Érase una vez el fuego, ese que ilumina el camino de la vida, ese que nos proporciona calor, ese que es capaz de proteger y al mismo tiempo devorar.
Acompañante del ser humano a lo largo de los siglos, esta noche he tenido la fortuna de conocer el fuego juguetón, el fuego hecho arte. Con la noche ya cerrada en la Sierra de las Nieves, el pueblo de Guaro ha engalanado sus estrechas y blancas calles de multitud de velas encendidas, extendidas por el suelo, tejados y balcones.
La plaza principal del pueblo se ha transformado en un hermoso zoco medieval, con turistas y curiosos que saturan los puestos, pequeños miradores de productos artesanos. Parece otra época, aquella donde el fuego era el rey de las sombras y donde el hombre lo veneraba y respetaba.


La llama, simbólica y efímera.

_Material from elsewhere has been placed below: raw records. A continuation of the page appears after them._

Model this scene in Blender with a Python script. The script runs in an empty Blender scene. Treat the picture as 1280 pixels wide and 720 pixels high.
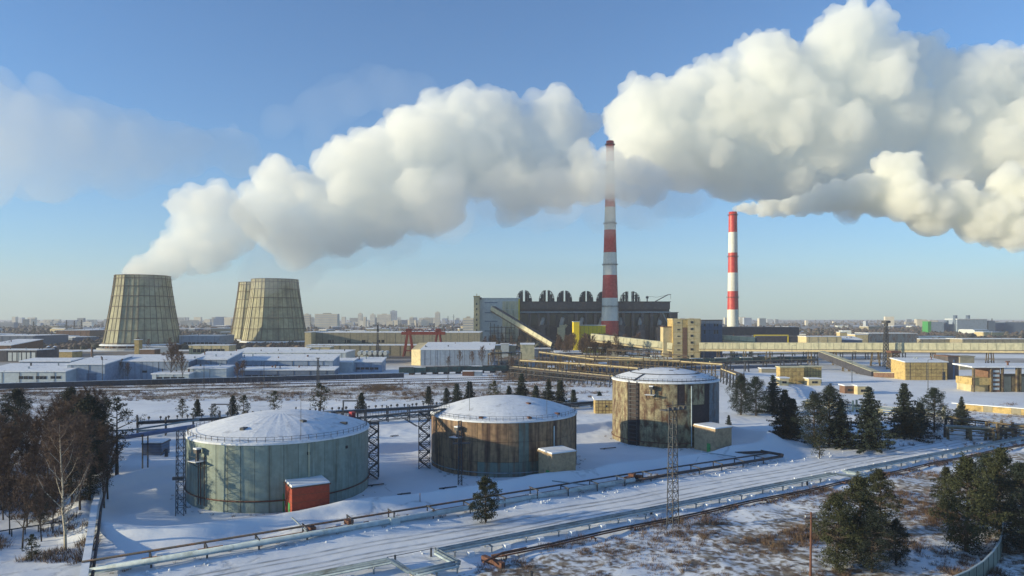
import bpy, bmesh, math, random, time
import numpy as np
from math import sin, cos, pi, radians, atan2, sqrt, hypot
from mathutils import Vector, Matrix, noise
random.seed(7)
S = bpy.context.scene
COL = S.collection
# ---------------------------------------------------------------- camera
CAM_H, F, HORIZON = 34.0, 853.33, 397.0
cd = bpy.data.cameras.new('camera'); cam = bpy.data.objects.new('camera', cd); COL.objects.link(cam)
cam.location = (0, 0, CAM_H); cam.rotation_euler = (pi/2, 0, 0)
cd.lens = 24; cd.sensor_width = 36; cd.shift_y = 37/1280; cd.clip_start = 1; cd.clip_end = 40000
S.camera = cam
# ---------------------------------------------------------------- light
SUN_EL = radians(11.5); SUN_AZ = radians(-168)      # azimuth counted from +X, anticlockwise
w = bpy.data.worlds.new('World'); S.world = w; w.use_nodes = True
nt = w.node_tree; bg = nt.nodes['Background']; bg.inputs[1].default_value = 0.102
sky = nt.nodes.new('ShaderNodeTexSky'); sky.sky_type = 'NISHITA'; sky.sun_disc = False
sky.sun_elevation = SUN_EL; sky.sun_rotation = (pi/2 - SUN_AZ) % (2*pi)
sky.air_density = 1.0; sky.dust_density = 0.2; sky.ozone_density = 2.0
tint = nt.nodes.new('ShaderNodeMix'); tint.data_type = 'RGBA'; tint.blend_type = 'MULTIPLY'; tint.inputs[0].default_value = 1
tint.inputs[7].default_value = (.49, .85, 1.22, 1)      # clear cold air: a little bluer than the model
nt.links.new(sky.outputs[0], tint.inputs[6]); nt.links.new(tint.outputs[2], bg.inputs[0])
sd = bpy.data.lights.new('sun', 'SUN'); sun = bpy.data.objects.new('sun', sd); COL.objects.link(sun)
sd.energy = 4.9; sd.angle = radians(0.5); sd.color = (1.0, 0.87, 0.57)
sun.rotation_euler = Vector((cos(SUN_EL)*cos(SUN_AZ), cos(SUN_EL)*sin(SUN_AZ), sin(SUN_EL))).to_track_quat('Z', 'Y').to_euler()
S.view_settings.view_transform = 'Standard'; S.view_settings.look = 'None'
S.view_settings.exposure = 0.74; S.view_settings.gamma = 1
S.cycles.max_bounces = 18; S.cycles.volume_bounces = 16; S.cycles.diffuse_bounces = 3; S.cycles.glossy_bounces = 2
S.cycles.transparent_max_bounces = 16
# ---------------------------------------------------------------- helpers
def ico(sub):
    bm = bmesh.new(); bmesh.ops.create_icosphere(bm, subdivisions=sub, radius=1)
    v = np.array([v.co[:] for v in bm.verts]); f = np.array([[q.index for q in t.verts] for t in bm.faces]); bm.free()
    return v, f
ICO = {k: ico(k) for k in (1, 2, 3)}
def np_mesh(name, V, Fc):
    """triangle mesh from arrays, quick"""
    me = bpy.data.meshes.new(name)
    me.vertices.add(len(V)); me.vertices.foreach_set('co', np.ascontiguousarray(V, dtype=np.float32).ravel())
    me.loops.add(Fc.size); me.loops.foreach_set('vertex_index', np.ascontiguousarray(Fc, dtype=np.int32).ravel())
    me.polygons.add(len(Fc)); me.polygons.foreach_set('loop_start', np.arange(0, Fc.size, Fc.shape[1], dtype=np.int32))
    me.update(calc_edges=True)
    return me
def gp(px, py, z=0.0):
    """point at height z seen at photograph pixel (px, py)"""
    Y = (CAM_H-z)*F/(py-HORIZON)
    return Vector(((px-640)/F*Y, Y, z))
def ap(px, py, Y):
    return Vector(((px-640)/F*Y, Y, CAM_H + (HORIZON-py)/F*Y))
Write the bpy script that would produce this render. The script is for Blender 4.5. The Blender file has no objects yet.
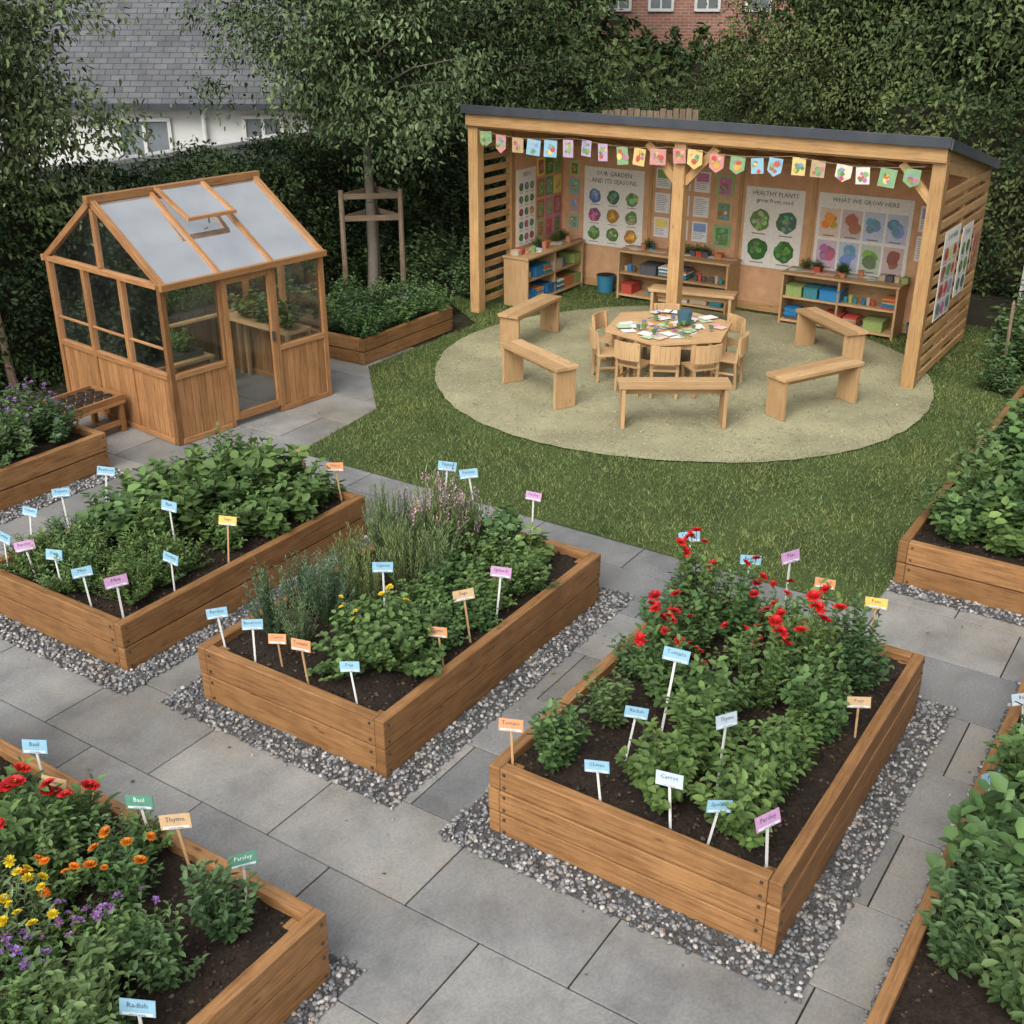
import bpy, math, random
import numpy as np
from mathutils import Vector, Matrix
random.seed(7)
rng = np.random.default_rng(7)
scene = bpy.context.scene
COL = scene.collection
A = np.array([.549, .836]); B = np.array([-.836, .549])
YAW = math.atan2(.836, .549)

# ------------------------------------------------------------------ materials
def nt(name):
    m = bpy.data.materials.new(name); m.use_nodes = True
    t = m.node_tree; t.nodes.clear()
    return m, t, t.nodes, t.links
def out(t, sh):
    o = t.nodes.new('ShaderNodeOutputMaterial'); t.links.new(sh, o.inputs['Surface'])
def princ(N, rough=.6, spec=.4):
    p = N.new('ShaderNodeBsdfPrincipled'); p.inputs['Roughness'].default_value = rough
    p.inputs['Specular IOR Level'].default_value = spec
    return p
def ramp(N, stops):
    r = N.new('ShaderNodeValToRGB'); e = r.color_ramp.elements
    while len(e) < len(stops): e.new(.5)
    for i, (p, c) in enumerate(stops):
        e[i].position = p; e[i].color = (*c, 1)
    return r
def noise(N, L, vec, scale, detail=4, rough=.6):
    n = N.new('ShaderNodeTexNoise'); n.inputs['Scale'].default_value = scale
    n.inputs['Detail'].default_value = detail; n.inputs['Roughness'].default_value = rough
    if vec is not None: L.new(vec, n.inputs['Vector'])
    return n
def mixc(N, L, a, b, fac, mode='MULTIPLY'):
    m = N.new('ShaderNodeMix'); m.data_type = 'RGBA'; m.blend_type = mode
    for s, v in ((m.inputs[0], fac), (m.inputs[6], a), (m.inputs[7], b)):
        if isinstance(v, (int, float)): s.default_value = v
        elif isinstance(v, tuple): s.default_value = (*v, 1)
        else: L.new(v, s)
    return m.outputs[2]
def bump(N, L, h, strength, dist=.01):
    b = N.new('ShaderNodeBump'); b.inputs['Strength'].default_value = strength
    b.inputs['Distance'].default_value = dist; L.new(h, b.inputs['Height'])
    return b.outputs[0]

def mat_simple(name, c, rough=.6, var=.25, scale=12, bs=0, metal=0):
    m, t, N, L = nt(name)
    tc = N.new('ShaderNodeTexCoord'); n = noise(N, L, tc.outputs['Object'], scale)
    lo = tuple(x*(1-var) for x in c); hi = tuple(min(1, x*(1+var)) for x in c)
    r = ramp(N, [(.3, lo), (.7, hi)]); L.new(n.outputs[0], r.inputs[0])
    p = princ(N, rough); p.inputs['Metallic'].default_value = metal
    L.new(r.outputs[0], p.inputs['Base Color'])
    if bs: L.new(bump(N, L, n.outputs[0], bs), p.inputs['Normal'])
    out(t, p.outputs[0]); return m

def mat_wood(name, dark, mid, light, rough=.6, stain=.35):
    m, t, N, L = nt(name)
    uv = N.new('ShaderNodeUVMap'); uv.uv_map = 'UVMap'
    mp = N.new('ShaderNodeMapping'); mp.inputs['Scale'].default_value = (1.6, 26, 1); L.new(uv.outputs[0], mp.inputs[0])
    n = noise(N, L, mp.outputs[0], 2.2, 6, .65); n.inputs['Distortion'].default_value = .6
    r = ramp(N, [(.28, dark), (.5, mid), (.75, light)]); L.new(n.outputs[0], r.inputs[0])
    mp2 = N.new('ShaderNodeMapping'); mp2.inputs['Scale'].default_value = (2.3, 7, 1); L.new(uv.outputs[0], mp2.inputs[0])
    vo = N.new('ShaderNodeTexVoronoi'); vo.inputs['Scale'].default_value = 1.3; L.new(mp2.outputs[0], vo.inputs[0])
    kr = ramp(N, [(.03, (.35, .3, .28)), (.11, (1, 1, 1))]); L.new(vo.outputs['Distance'], kr.inputs[0])
    c = mixc(N, L, r.outputs[0], kr.outputs[0], .8)
    tc = N.new('ShaderNodeTexCoord')
    s = noise(N, L, tc.outputs['Object'], 3.2, 5, .7)
    sr = ramp(N, [(.35, (.60, .57, .55)), (.62, (1, 1, 1))]); L.new(s.outputs[0], sr.inputs[0])
    c = mixc(N, L, c, sr.outputs[0], stain)
    at = N.new('ShaderNodeAttribute'); at.attribute_name = 'tone'
    tr = ramp(N, [(0, (.70, .68, .65)), (1, (1.0, 1.0, 1.0))]); L.new(at.outputs['Fac'], tr.inputs[0])
    c = mixc(N, L, c, tr.outputs[0], 1.0)
    p = princ(N, rough, .3); L.new(c, p.inputs['Base Color'])
    L.new(bump(N, L, n.outputs[0], .35, .004), p.inputs['Normal'])
    out(t, p.outputs[0]); return m

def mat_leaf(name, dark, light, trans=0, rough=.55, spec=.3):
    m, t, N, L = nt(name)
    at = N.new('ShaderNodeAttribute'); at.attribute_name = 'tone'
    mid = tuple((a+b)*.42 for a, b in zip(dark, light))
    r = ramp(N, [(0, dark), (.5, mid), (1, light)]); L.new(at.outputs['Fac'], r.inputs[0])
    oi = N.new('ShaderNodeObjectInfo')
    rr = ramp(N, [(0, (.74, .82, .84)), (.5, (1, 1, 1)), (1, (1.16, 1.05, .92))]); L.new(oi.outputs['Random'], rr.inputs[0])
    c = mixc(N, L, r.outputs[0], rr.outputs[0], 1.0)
    p = princ(N, rough, spec); L.new(c, p.inputs['Base Color'])
    if not trans: out(t, p.outputs[0]); return m
    tb = N.new('ShaderNodeBsdfTranslucent'); L.new(c, tb.inputs[0])
    mx = N.new('ShaderNodeMixShader'); mx.inputs[0].default_value = trans
    L.new(p.outputs[0], mx.inputs[1]); L.new(tb.outputs[0], mx.inputs[2])
    out(t, mx.outputs[0]); return m

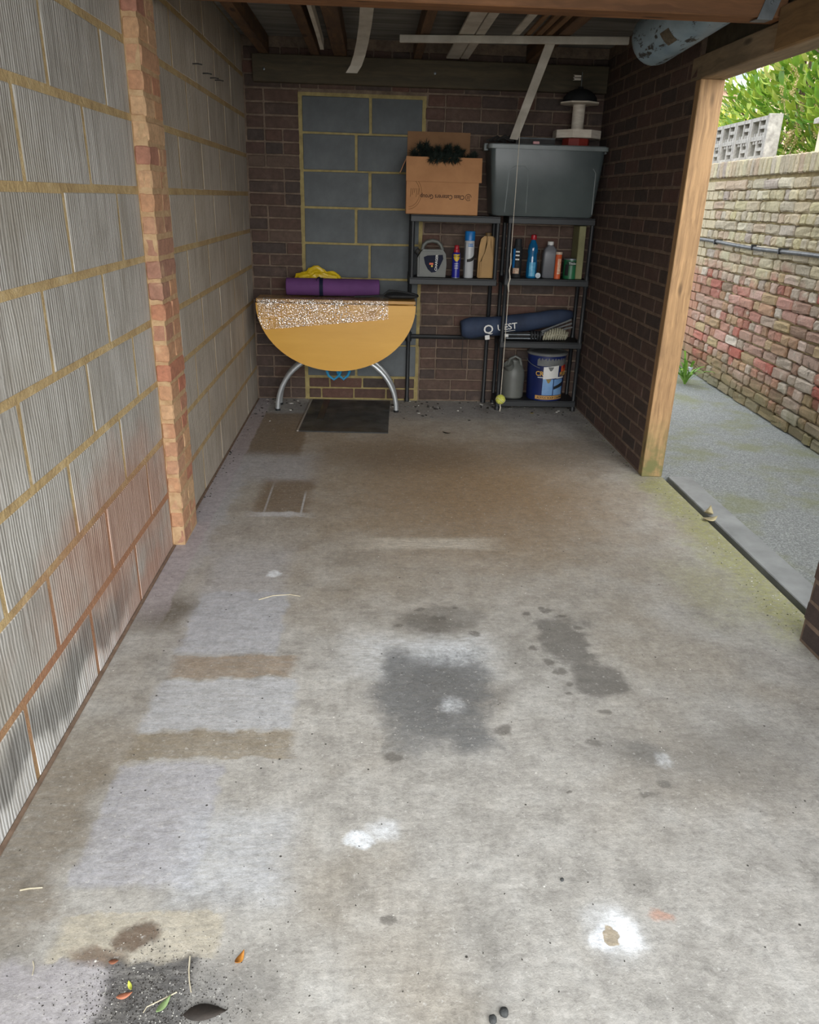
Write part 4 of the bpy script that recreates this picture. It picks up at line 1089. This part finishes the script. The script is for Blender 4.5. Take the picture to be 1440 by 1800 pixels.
ob('orange_sticker', patch(.1295, -50, -18, .205, .262, .001), M_orange, pt); ob('sticker_print', patch(.1306, -42, -27, .225, .25, .0006), M_redcap, pt)
nt = ob('white_note', patch(.1300, -109, -62, .155, .238, .0016, 8, lambda f, a_, b_: (a_ + .01 * f, b_ + .012 * f)), M_wht, pt)
ob('note_stain', patch(.1318, -96, -78, .212, .24, .0004, 8, lambda f, a_, b_: (b_ - .028 * math.sin(math.pi * f), b_)), M_pgrey, pt)

# ------------------------------------------------------------------ tennis ball on a string
sy = 4.98; tp = at(917, 196, y=4.98); bl = at(880, 702, y=sy)
tbm = thing('tennis_ball', 'yellow tennis ball hanging on a string before the shelves', 'ball', (tp.x, sy, 0))
t = NT('ball_felt'); o_ = t.coord(); M_ball = t.done(t.ramp(t.noise(o_, 90, 4), [(.3, S(176, 178, 60)), (.7, S(216, 216, 110))]), .95, t.bump(t.noise(o_, 200, 3), .8, .004))
bm = bmesh.new(); bmesh.ops.create_uvsphere(bm, u_segments=24, v_segments=16, radius=.033); ob('felt', mesh_of(bm, 'm', True), M_ball, tbm, (0, 0, bl.z))
ob('seam', tube([(.0332 * math.cos(q) * math.cos(.45 * math.sin(2 * q)), .0332 * math.sin(q) * math.cos(.45 * math.sin(2 * q)), bl.z + .0332 * math.sin(.45 * math.sin(2 * q))) for q in [k * math.pi / 24 for k in range(48)]], .001, 4, True), M_wht, tbm)
M_string = plain('white_string', S(214, 206, 190), None, 30, .9)
ob('string', tube([(0, 0, bl.z + .03), (.002, 0, .6), (-.001, 0, 1.2), (0, 0, tp.z)], .0022, 6), M_string, tbm)
ob('string_knot', tube([(.002, -.003, .82), (-.006, -.004, .86), (.005, -.004, .90), (-.004, -.003, .95), (.003, -.003, .99), (-.002, -.002, 1.05)], .0035, 6), M_string, tbm)
ob('string_tail', tube([(0, 0, bl.z - .03), (.003, -.003, bl.z - .055), (.0, -.006, bl.z - .08)], .0035, 6), M_string, tbm)

# ------------------------------------------------------------------ drop-leaf table and what lies on it
M_leafw = plain('honey_laminate', S(228, 174, 70), S(218, 162, 60), 2.5, .35, stretch=(1, 1, 5))
M_edge = plain('honey_edge', S(196, 148, 72), S(176, 130, 62), 6, .4)
M_tubeleg = plain('silver_tube', S(190, 194, 196), S(170, 174, 176), 12, .35, metal=.5)
CX = -.235
tbl = thing('drop_leaf_table', 'honey yellow drop-leaf table folded flat on curved silver legs', 'table', (CX, 5.165, 0))
TZ = .735
ob('top', box((-.512, -.095, TZ - .022), (.512, .10, TZ), .004, 2), M_edge, tbl)
half = [(.513 * math.cos(q), TZ - .026 - .430 * math.sin(q) ** 1.0) for q in [math.pi * k / 40 for k in range(41)]]
ob('leaf', prism(half, -.115, -.097, .004), M_leafw, tbl)
ob('leaf', prism(half, .102, .118, .004), M_leafw, tbl)
for s in (-1, 1):
    for y in (-.088, .075):
        pts = [(s * (.40 - .40 * (1 - math.cos(q)) * .95) * 1.0, y * (1 - .25 * math.sin(q)), .012 + .37 * math.sin(q)) for q in [math.pi / 2 * k / 14 for k in range(15)]]
        lg = ob('leg', tube(pts, .016, 12), M_tubeleg, tbl)
        ob('foot', lathe([(0, 0), (.017, 0), (.0175, .014), (0, .014)], 12), M_blackp, lg, (s * .40, y, 0))
ob('stretcher', box((-.3, -.03, .355), (.3, .03, .385), .004), M_tubeleg, tbl)
ob('pedestal', box((-.28, -.05, .385), (.28, .05, TZ - .022), .006), M_edge, tbl)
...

Si la vida es una llama, la mía lleva unos días encrespada, excitada, violenta por los últimos acontecimientos. He decidido echarme la maleta a la espalda y cerrar una etapa, esa donde lo he tenido todo a mi alcance, para empezar un viaje con demasiadas incógnitas.
A escasos días de coger un avión hacia un futuro incierto, disfruto cada instante que me queda en España con pasión y entusiasmo, alumbrando todo lo que me rodea y encendiendo luces que creía apagadas para siempre.